Trump Doubles Down on Migrants ‘Poisoning’ the Country


Former President Donald J. Trump, in an interview broadcast Sunday, doubled down on his description of immigrants as “poisoning the blood” of the country, language that echoes Hitler.

“Why do you use words like ‘vermin’ and ‘poisoning of the blood’?” Howard Kurtz, the media critic and interviewer, asked on Fox News. “The press, as you know, immediately reacts to that by saying, ‘Well, that’s the kind of language that Hitler and Mussolini used.’”

“Because our country is being poisoned,” Mr. Trump responded.

He also repeated a claim he has made many times: that the migrants crossing the southern border are criminals flooding in from prisons and mental institutions.

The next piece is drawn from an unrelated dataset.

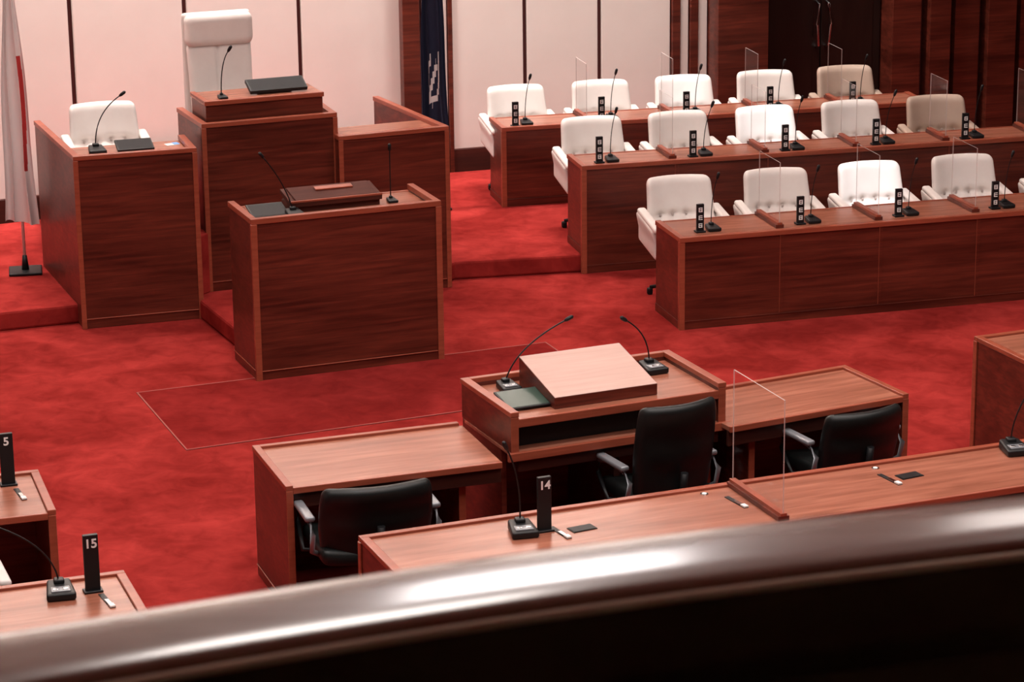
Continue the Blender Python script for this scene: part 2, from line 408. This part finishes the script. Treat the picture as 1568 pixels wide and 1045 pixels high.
b.box(.66,.70,.05,d-.05,0,.72,DARKW)
b.obj('stenographer_lectern',(CCo[0],CCo[1],0),CCy)
b=B()
x0,x1,y0,y1=.31,.96,.09,.60
pts3=[(x0,y0,.95),(x1,y0,.95),(x1,y1,.95),(x0,y1,.95),(x0,y0,1.02),(x1,y0,1.02),(x1,y1,1.13),(x0,y1,1.13)]
vs=[b.bm.verts.new(p) for p in pts3]
for k,q in enumerate([(3,2,1,0),(4,5,6,7),(0,1,5,4),(1,2,6,5),(2,3,7,6),(3,0,4,7)]): b.face([vs[i] for i in q],PALE if k==1 else WOOD)
b.obj('sloped_reading_board',(CCo[0],CCo[1],0),CCy,.006)
# ------------------------------------------------------------------ member desks (foreground)
def member(name,o,yaw,w,d,h,divs=()):
    b=B()
    b.box(0,w,d-.035,d,0,h-.03,WOOD); b.box(0,.035,0,d-.035,0,h-.03,WOOD); b.box(w-.035,w,0,d-.035,0,h-.03,WOOD)
    b.box(-.006,w+.006,d-.035,d+.008,h-.03,h,TRIM); b.box(-.006,.04,-.006,d-.035,h-.03,h,TRIM); b.box(w-.04,w+.006,-.006,d-.035,h-.03,h,TRIM)
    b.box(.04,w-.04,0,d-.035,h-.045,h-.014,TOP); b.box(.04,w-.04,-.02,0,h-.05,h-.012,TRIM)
    b.box(-.01,0,d-.03,d+.01,0,h-.03,TRIM)
    b.box(-.004,.04,-.01,0,0,h-.03,TRIM); b.box(w-.04,w+.004,-.01,0,0,h-.03,TRIM)
    for x in divs: b.box(x-.015,x+.015,.05,d-.04,0,h-.05,WOOD)
    return b.obj(name,(o[0],o[1],0),yaw)
FGo,FGy=(-.57,12.77),21.3; H=.75
member('member_desk',FGo,FGy,4.9,.64,H,(2.1,4.1))
D15o,D15y=(-3.283,11.81),19
member('member_desk',D15o,D15y,1.6,.61,H)
D5o,D5y=(-3.985,13.36),17
member('member_desk',D5o,D5y,1.6,.69,H)
RPo,RPy=(3.24,16.26),22
member('member_desk',RPo,RPy,1.5,.70,H)
# ------------------------------------------------------------------ acrylic screens
def acr(o,yaw,x,y0,y1,z,hgt):
    b=B(); L=y1-y0
    b.box(-.032,.032,0,L,0,.025,WOOD); b.box(-.018,.018,0,L,.025,.04,TRIM)
    th=.0035
    vs=[b.bm.verts.new(p) for p in [(-th,.01,.035),(-th,L-.01,.035),(-th,L-.01,hgt),(-th,.01,hgt),(th,.01,.035),(th,L-.01,.035),(th,L-.01,hgt),(th,.01,hgt)]]
    for q,m in [((0,1,2,3),ACR),((4,7,6,5),ACR),((2,1,5,6),ACE),((0,3,7,4),ACE),((3,2,6,7),ACE),((0,4,5,1),ACR)]: b.face([vs[i] for i in q],m)
    return b.obj('acrylic_screen',loc2(o,yaw,x,y0,z),yaw,0)
for i in range(1,5): acr(R1o,R1y,.80*i+.02,.10,.56,.70,.50)
for i in range(1,6): acr(R2o,R2y,.787*i-.01,.08,.45,.88,.50)
for i in range(1,5): acr(R3o,R3y,.78*i-.0,.10,.46,.84,.50)
acr(FGo,FGy,2.13,.0,.62,H-.012,.66)
acr(FGo,FGy,4.1,.0,.62,H-.012,.66)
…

Evidence does not support that. According to border officials, most migrants are families fleeing violence and poverty, and despite a few high-profile cases, data show no increase in crime attributable to immigration. Crime rates, including that of murder, declined last year.

“We can be nice about it, we can talk about, ‘Oh, I want to be politically correct,’” Mr. Trump said. “But we have people coming in from prisons and jails, long-term murderers, people with sentences that the rest of their lives they’re going to spend in some jail in some country that many people have never even heard of. They’re all being released into our country.”

He went on: “These are people at the highest level of crime, and then you have mental institutions and insane asylums — I always say the difference is one is ‘Silence of the Lambs,’ you know, it’s a mental institution on steroids, OK? — and those mental institutions and insane asylums are being emptied out into the United States, and then you have terrorists pouring in at levels we have never seen before.”

Mr. Trump’s demonization of migrants has been a mainstay since he announced his first campaign in 2015 with a speech calling Mexicans rapists. But his rhetoric has become more extreme in his current campaign, and the dehumanization more explicit.

In addition to using the phrase “poisoning the blood,” which he started saying last fall, he has gone even further lately in demonizing migrants in his public comments. In a speech in Ohio on Saturday, he called migrants “animals” and said: “I don’t know if you call them ‘people,’ in some cases. They’re not people, in my opinion.”

He has similarly demeaned his political opponents, vowing in November to “root out” the “radical-left thugs that live like vermin within the confines of our country.”

The nearly hourlong interview that Fox News aired on Sunday covered a range of topics, including abortion, NATO and the potential TikTok ban that the House passed on a bipartisan basis last week and that Mr. Trump recently changed his position to oppose.

He said he didn’t want to ban TikTok because then more people would use Facebook, which he said was worse. He denied that his reversal was related to his recent meeting with a billionaire who has a stake in the company that owns TikTok.

He said he would decide on abortion proposals “pretty soon”; he has said privately that he supports a 16-week ban, and his allies want him to take executive or administrative actions to effectively ban abortion without going through the legislative process. He gave no details in the interview, deflecting by saying Democrats supported third-trimester abortions (which account for less than 1 percent of procedures) and abortions “after birth” (which don’t exist).

Weeks after saying he would encourage Russia to invade NATO members that didn’t pay the alliance enough, he claimed falsely that, as a result, “countries that were late on their payments or not paying at all have paid up.” The alliance’s payment structure doesn’t work the way Mr. Trump described — some countries aren’t meeting unofficial commitments to spend 2 percent of G.D.P. on defense, but nobody owes dues to the alliance — and nothing significant has changed since he made the remarks last month.

Mr. Trump also repeated his most perennial of lies: that the 2020 election was stolen from him.

“You can cut this if you want,” he said, “but the election was rigged.”